I capi individuati per il restauro – un abito da bambino, una parte di camicia, un polsino in fibra vegetale e due cuffie in seta – sono stati scelti per fornire una campionatura ristretta ma significativa, selezionata in relazione a criteri diversi: la svestizione non distruttiva della mummia, la buona conservazione dei reperti, la varietà di tipologie vestimentarie e tessili documentate, il numero limitato di materiali da preservare in vista della risepoltura programmata degli inumati. Le operazioni conservative hanno previsto una prima documentazione fotografica e una prima pulitura, il lavaggio ad acqua o a secco in base alle prove di tenuta del colore effettuate preventivamente, l’asciugatura e il posizionamento delle fibre finalizzato al ripristino dell’ortogonalità.

Si è proceduto poi al rilievo grafico dei modelli sartoriali, allo studio dei filati, dei tessuti e dei decori, al consolidamento a cucito delle parti consunte e sfilacciate con applicazione di supporti tessili congrui tinti ad hoc per il risarcimento delle lacune locali, e al consolidamento integrale del reperto.

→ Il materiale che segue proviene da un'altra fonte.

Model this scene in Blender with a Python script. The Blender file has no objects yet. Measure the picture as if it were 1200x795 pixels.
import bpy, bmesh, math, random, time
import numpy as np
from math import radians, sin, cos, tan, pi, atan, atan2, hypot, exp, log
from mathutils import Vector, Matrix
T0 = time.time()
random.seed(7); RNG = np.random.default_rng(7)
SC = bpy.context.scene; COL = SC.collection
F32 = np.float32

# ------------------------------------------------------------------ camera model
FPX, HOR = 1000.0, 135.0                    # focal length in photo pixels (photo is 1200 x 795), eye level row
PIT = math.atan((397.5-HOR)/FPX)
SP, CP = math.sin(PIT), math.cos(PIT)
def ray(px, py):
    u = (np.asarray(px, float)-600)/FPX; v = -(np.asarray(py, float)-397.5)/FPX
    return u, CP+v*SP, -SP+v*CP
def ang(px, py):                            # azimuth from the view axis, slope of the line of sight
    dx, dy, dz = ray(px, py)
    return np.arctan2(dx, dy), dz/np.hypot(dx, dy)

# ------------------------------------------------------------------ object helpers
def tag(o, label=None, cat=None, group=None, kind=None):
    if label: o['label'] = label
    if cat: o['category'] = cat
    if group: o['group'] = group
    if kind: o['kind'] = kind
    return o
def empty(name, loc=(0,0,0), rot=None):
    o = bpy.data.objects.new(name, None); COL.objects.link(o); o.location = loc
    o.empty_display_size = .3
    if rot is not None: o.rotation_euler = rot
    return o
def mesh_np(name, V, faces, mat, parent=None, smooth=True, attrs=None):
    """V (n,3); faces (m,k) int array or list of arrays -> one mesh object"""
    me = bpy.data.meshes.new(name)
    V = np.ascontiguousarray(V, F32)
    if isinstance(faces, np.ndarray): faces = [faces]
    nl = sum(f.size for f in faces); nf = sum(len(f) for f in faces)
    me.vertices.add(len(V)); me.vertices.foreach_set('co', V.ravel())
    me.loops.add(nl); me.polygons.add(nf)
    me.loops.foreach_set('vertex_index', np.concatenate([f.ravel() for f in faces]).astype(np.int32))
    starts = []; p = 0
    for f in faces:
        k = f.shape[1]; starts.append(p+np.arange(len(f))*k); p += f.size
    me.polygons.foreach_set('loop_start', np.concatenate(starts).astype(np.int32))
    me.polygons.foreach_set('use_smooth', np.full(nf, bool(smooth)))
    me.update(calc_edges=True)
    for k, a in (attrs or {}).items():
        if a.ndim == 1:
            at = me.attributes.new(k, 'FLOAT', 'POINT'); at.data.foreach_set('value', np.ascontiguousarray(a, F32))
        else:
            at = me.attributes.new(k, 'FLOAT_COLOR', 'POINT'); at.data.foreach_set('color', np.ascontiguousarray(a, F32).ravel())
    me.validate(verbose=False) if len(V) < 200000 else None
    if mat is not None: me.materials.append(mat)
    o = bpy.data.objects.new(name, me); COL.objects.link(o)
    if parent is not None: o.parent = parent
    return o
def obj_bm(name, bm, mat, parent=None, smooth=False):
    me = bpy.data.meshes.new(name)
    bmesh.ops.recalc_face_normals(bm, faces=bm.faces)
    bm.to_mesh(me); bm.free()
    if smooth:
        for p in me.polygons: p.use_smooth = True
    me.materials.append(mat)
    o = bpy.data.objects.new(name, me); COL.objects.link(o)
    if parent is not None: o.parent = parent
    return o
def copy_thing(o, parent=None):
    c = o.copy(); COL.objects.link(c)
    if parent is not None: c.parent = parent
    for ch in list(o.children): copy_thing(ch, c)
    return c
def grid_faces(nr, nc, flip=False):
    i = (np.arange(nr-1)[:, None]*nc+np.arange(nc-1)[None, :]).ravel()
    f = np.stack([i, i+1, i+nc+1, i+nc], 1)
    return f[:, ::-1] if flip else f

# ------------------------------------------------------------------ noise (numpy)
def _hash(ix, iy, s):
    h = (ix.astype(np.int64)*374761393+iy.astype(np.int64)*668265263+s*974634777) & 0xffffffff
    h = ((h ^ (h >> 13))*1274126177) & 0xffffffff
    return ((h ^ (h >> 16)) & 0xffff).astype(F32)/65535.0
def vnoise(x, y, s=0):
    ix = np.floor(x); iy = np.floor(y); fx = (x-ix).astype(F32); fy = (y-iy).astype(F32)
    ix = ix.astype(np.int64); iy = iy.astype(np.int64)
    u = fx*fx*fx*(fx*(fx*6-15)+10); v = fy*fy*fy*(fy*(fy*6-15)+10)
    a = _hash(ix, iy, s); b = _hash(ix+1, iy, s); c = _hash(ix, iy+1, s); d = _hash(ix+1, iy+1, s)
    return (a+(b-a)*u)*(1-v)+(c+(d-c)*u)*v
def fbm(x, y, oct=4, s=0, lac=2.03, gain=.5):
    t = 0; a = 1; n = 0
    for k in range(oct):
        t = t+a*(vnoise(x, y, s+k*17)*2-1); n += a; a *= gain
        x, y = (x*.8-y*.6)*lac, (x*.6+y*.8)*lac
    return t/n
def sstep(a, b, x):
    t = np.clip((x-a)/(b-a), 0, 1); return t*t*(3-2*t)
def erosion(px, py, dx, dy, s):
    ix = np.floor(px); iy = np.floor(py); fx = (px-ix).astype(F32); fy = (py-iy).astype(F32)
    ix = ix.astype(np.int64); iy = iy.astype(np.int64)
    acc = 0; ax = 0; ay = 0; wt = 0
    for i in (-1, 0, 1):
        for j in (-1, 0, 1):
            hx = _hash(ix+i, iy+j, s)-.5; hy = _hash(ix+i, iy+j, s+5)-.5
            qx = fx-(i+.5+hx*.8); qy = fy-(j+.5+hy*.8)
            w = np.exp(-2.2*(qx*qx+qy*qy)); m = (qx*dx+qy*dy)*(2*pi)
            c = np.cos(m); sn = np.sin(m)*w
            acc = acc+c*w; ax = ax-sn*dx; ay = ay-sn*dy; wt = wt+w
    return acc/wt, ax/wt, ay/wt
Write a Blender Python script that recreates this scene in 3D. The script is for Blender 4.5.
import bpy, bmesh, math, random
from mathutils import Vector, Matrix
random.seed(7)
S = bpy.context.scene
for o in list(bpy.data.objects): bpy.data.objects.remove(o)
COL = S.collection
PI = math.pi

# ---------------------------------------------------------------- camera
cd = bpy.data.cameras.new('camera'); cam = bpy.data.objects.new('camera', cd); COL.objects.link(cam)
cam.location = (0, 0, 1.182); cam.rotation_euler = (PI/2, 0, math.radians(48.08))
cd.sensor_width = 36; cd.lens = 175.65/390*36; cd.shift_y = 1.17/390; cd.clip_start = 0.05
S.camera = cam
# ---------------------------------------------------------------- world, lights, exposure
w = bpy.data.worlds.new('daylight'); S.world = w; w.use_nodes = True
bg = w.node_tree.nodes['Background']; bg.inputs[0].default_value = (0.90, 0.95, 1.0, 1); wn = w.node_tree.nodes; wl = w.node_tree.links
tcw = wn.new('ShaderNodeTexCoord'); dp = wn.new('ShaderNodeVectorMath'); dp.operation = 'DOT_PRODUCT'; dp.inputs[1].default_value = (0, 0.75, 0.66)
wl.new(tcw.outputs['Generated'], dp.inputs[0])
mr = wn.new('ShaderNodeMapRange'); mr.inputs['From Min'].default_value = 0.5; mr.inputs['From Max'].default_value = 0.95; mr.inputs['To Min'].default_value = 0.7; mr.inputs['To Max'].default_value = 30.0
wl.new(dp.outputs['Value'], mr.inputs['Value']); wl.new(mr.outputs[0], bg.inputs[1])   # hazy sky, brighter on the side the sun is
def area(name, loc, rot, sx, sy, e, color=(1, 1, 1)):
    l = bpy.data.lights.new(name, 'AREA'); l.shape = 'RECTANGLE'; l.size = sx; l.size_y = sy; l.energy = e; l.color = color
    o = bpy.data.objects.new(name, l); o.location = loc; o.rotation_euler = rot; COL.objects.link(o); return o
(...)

Per la conoscenza dei materiali, determinanti sono state infine le analisi condotte con le più aggiornate strumentazioni scientifiche.

La mostra “Le vesti di sempre: gli abiti delle mummie di Roccapelago e Monsampolo del Tronto. Archeologia e collezionismo a confronto”, promossa da Museo civico d’arte di Modena, Soprintendenza per i Beni Archeologici dell’Emilia-Romagna e Istituto per i Beni artistici, culturali e naturali della Regione Emilia-Romagna, in collaborazione con i Comuni di Pievepelago e di Monsampolo del Tronto, sarà aperta da martedì a venerdì dalle 9 alle 12, sabato, domenica e festivi dalle 10 alle 13 e dalle 15 alle 18 (25 dicembre e 1 gennaio solo al pomeriggio).